Holston places particular importance on the classical liberal idea that we can reason about the world around us before we have names for the objects, actions, and values with which we interact. He quotes P. Christopher Smith in arguing that, within this rationalist, individualist construct, “private individuals are assumed to think for themselves without having first heard the words for things from others, and only then do they import audible words into their thinking. . . . But in fact we never think in wordless ideas, but only in the words we have first heard from others and then hear again in our thinking.” Knowledge is not socially constructed; the world does, indeed, exist on its own. But we can only reason about the world, understand it and the duties we owe within it, in the context of a concrete, experience-based community that has formed names and meanings for its elements.
How is this relevant to democratism? The General Will rests on the assumption that truth and moral action are to be found in abstract concepts such as the “form” of justice rather than in concrete understandings such as that of justice as something lived in daily interactions or what in court are deemed the reasonable expectations of the parties to a given dispute. If justice is a matter of phrasing things correctly, of “assuming” the equal value of all occupational choices, for example, then we have passed beyond a world in which people reason together about how to achieve a better life into one in which all that matters is that we mouth the correct platitudes as we assign our wills to those entrusted with the real power to make choices consistent with The Plan.

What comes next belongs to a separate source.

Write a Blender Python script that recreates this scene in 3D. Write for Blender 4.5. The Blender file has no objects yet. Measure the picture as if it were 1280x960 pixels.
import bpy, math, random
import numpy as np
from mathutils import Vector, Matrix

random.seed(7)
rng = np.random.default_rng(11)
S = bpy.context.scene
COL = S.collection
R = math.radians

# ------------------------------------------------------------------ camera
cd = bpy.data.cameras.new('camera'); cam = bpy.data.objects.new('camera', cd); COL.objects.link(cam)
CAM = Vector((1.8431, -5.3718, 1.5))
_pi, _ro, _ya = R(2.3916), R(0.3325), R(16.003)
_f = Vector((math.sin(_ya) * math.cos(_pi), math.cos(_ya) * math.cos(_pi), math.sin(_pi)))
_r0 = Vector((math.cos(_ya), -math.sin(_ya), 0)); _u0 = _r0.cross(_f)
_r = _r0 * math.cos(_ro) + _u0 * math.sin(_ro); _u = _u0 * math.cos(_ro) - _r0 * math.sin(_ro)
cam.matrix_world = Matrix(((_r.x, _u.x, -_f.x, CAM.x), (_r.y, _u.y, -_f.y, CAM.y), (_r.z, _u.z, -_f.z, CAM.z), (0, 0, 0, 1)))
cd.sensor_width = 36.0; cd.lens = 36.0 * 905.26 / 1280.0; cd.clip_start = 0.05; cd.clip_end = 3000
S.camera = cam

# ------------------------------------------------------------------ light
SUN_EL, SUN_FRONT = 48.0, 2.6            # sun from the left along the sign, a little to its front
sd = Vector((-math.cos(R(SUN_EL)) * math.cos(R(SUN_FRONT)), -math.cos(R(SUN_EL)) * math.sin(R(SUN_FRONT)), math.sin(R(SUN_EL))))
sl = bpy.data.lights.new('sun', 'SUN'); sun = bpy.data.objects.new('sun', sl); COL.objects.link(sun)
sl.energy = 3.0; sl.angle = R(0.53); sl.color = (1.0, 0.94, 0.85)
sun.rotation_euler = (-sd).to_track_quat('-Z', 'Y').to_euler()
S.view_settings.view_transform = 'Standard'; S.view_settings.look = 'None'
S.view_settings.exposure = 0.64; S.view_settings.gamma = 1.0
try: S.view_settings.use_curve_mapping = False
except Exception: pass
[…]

Both Holston and Finley see the solution to the current despotism of democratism in a recovery of history and community. As Holston puts it, “concrete communities existing over time . . . alone are capable of furnishing the sensus communis from which shared meanings emerge, as well as the sound habits of thought that orient individuals toward a collective pursuit of the common good.”
Democratists reject this reality, not because it is too confining—their rationalist straightjacket binds much tighter than tradition ever could. They reject historical reality because it rules out their special place as avatars of the people and holders of the Truth to which all must conform. They claim to be “citizens of the world”—cosmopolitans beyond history and traditional morality whose high intelligence and abstract vantage point entitle them to rule. But their rationalism is quite narrow in its hostility to the variety of human experience and social relationships. Finley quotes Claes Ryn on this crucial point:
Truly cosmopolitan thinkers or leaders who see disturbing weaknesses in a people that they would like to see changed would not demand that the people abandon their historical heritage for a wholly different way of life assumed to be inherently superior. Fruitful, authentic change can only result from the particular society trying to be more fully itself, by living up to and in the process also revising its own highest standards.
Those who seek to short-circuit the hard work of meaningful debate, compromise, and disagreement in pursuit of concrete common goods in favor of grand plans that must be adhered to as matters of faith seek not the common good but their own satisfaction. “Democratic” or not, they are no friends to the people as persons, communities, or constitutive elements of a humane, civil social order.